The film was written by Fincher’s father, Jack, who died in 2003. Fincher had been planning to make it right after The Game (1997), one of his most underrated movies, but the deal fell through. If we think of Mank as a film about the mood and style Kael was interested in, a sort of essay on wit and its secret discontents, it’s a very good film indeed. It’s slow, funny, thoughtful, and asks all its questions in delicately indirect ways. When Mank, played by Gary Oldman, first meets the young English woman (Lily Collins) who will type the script at his dictation, she politely says: ‘How do you do?’ He replies: ‘Well, that’s a big question.’ Asked if he knew William Randolph Hearst’s mistress, Marion Davies, he says yes – ‘if anyone did’. When Houseman worries about being fired, Mank says, ‘I’ve never not been fired,’ as if confirming an earlier remark that ‘every moment of my life is treacherous.’ This could all sound self-pitying, but Oldman manages another effect: a certain weariness, arising from exhaustion at never not having something sly to say.
If we are looking for a storyline, for suspense and drama, or information, then we should probably try another film. Here Welles (Tom Burke) becomes a bullying shadow, and Houseman (Sam Troughton) a pompous pain in the neck. Neither of them shows any sign of wit or invention, so it seems obvious that everything good about Citizen Kane must have come from Mankiewicz, whose gags we are hearing the whole time. The present tense of the film’s narration is 1940, when Mank, who has broken his leg in a car accident, is settled in rustic California, with his typist and a nurse, trying to get on with his script. It’s clear from the beginning that he’s writing about Hearst, whom he knows well, and that even if Mank doesn’t think this is a betrayal of their friendship, everyone else will. (The question is why the admired court jester would want to write a sardonic script about the king.)
Mank is supposed to stay off the booze, which isn’t going to happen. He can’t do much gambling in these isolated quarters, but we see plenty of it in flashbacks, and indeed in what is the best of the film’s several set-pieces. The year is 1934 and Upton Sinclair is running as a socialist for governor of California against the Republican Frank Merriam. Merriam is strongly supported by certain sections of Hollywood, led by Louis B. Mayer, head of MGM. Mank, of course, is an old-fashioned leftie – really old-fashioned, the kind that didn’t turn to Stalin.
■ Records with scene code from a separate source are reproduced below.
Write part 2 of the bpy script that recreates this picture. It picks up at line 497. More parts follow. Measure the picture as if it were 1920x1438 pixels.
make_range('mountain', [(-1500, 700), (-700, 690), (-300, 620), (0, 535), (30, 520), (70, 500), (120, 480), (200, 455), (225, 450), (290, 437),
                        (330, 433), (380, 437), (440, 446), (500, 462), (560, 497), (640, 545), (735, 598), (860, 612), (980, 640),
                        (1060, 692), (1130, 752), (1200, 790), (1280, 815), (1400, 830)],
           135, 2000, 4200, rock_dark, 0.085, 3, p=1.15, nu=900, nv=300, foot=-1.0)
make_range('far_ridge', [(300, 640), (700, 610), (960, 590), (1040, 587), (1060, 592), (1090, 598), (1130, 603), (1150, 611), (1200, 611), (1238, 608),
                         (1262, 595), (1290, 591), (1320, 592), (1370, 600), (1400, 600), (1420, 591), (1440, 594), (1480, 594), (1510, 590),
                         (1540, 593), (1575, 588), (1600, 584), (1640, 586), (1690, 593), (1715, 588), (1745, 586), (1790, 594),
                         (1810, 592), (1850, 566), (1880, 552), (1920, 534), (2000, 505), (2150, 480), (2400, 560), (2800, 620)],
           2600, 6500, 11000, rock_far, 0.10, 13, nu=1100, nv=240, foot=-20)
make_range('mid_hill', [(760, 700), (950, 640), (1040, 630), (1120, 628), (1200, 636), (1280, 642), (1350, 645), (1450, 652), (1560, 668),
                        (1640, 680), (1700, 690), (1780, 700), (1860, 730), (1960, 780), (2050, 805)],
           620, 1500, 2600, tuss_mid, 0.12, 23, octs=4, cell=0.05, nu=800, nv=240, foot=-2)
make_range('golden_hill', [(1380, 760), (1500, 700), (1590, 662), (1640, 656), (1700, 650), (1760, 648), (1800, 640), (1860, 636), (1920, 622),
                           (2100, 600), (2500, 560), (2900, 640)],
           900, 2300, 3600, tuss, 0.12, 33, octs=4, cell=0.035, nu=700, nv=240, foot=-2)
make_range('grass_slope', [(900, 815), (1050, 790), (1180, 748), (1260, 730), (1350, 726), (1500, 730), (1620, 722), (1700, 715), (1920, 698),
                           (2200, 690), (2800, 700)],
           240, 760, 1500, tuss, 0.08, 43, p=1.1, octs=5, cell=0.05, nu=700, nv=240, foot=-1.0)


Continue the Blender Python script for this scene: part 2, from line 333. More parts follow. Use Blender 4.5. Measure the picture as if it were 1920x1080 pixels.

He explains to MGM’s Irving Thalberg (Ferdinand Kingsley) the differences between the relevant parties: ‘In socialism, everyone shares the wealth. In communism, everyone shares the poverty.’ Mayer’s Hollywood goes out to celebrate Merriam’s anticipated victory at the Trocadero, and Mank decides to place a bet on Sinclair. The stake is $24,000, a debt that Mank owed and Thalberg had kindly cancelled. Mank has drunkenly resumed the liability so he can gamble against Mayer. At this point Fincher gives us an extraordinary montage: shots of Mank’s stubborn, bewildered face; of a clock, a board where votes are counted; of drinks on a table, food, people in the restaurant. It’s a picture of what a world looks like before it falls apart.
Other flashbacks show Mank in 1930, meeting up with Marion Davies, who introduces him to Hearst; dining at the Hearst castle in 1933, where all the other guests agree that Hitler is not a problem and will vanish in time; and at another dinner in the same place where, very drunk, Mank tells a version of his screenplay to its pilloried hero and his guests, and then throws up on the floor. ‘It’s all right,’ he says. ‘The white wine came out with the fish.’ This last scene is meant to be the film’s comic and sentimental finale, but it doesn’t work, and here Oldman doesn’t get beyond a projection of self-pity. It’s sad and sloppy, but in part redeemed by Charles Dance’s performance as Hearst. He sits smiling grimly through Mank’s whole recital as, one by one, the guests, including Davies and Mayer, get up and leave. Then Hearst calmly escorts Mank to the door.
Mank finishes his script, and Houseman collects it. Overcoming his otherwise limitless self-irony, Mank realises the script is good, and thinks he should get a credit after all. His brother and his friends tell him this is the last thing he needs: Hearst will be outraged and only damage can ensue. But maybe Mank wants damage? What else is all the drinking and gambling about? Rather charitably, even romantically, Kael thought the behaviour of the real Mankiewicz ‘probably wasn’t deliberately self-destructive as much as it was a form of innocence inside the worldly, cynical man’. Mank in the film has a more extreme, elegantly despairing view: gambling isn’t gambling unless you can’t afford to lose. I’m not sure anyone in the process of wrecking a life thinks quite so lucidly as that, and in any case Mank survived Citizen Kane, mainly because the industry ganged up against the movie, making it hard to see – it only became a classic much later. Fincher himself has a good take on the whole affair. ‘It was not my interest to make a movie about a posthumous credit arbitration. I was interested in making a movie about a man who agreed not to take any credit. And who then changed his mind.’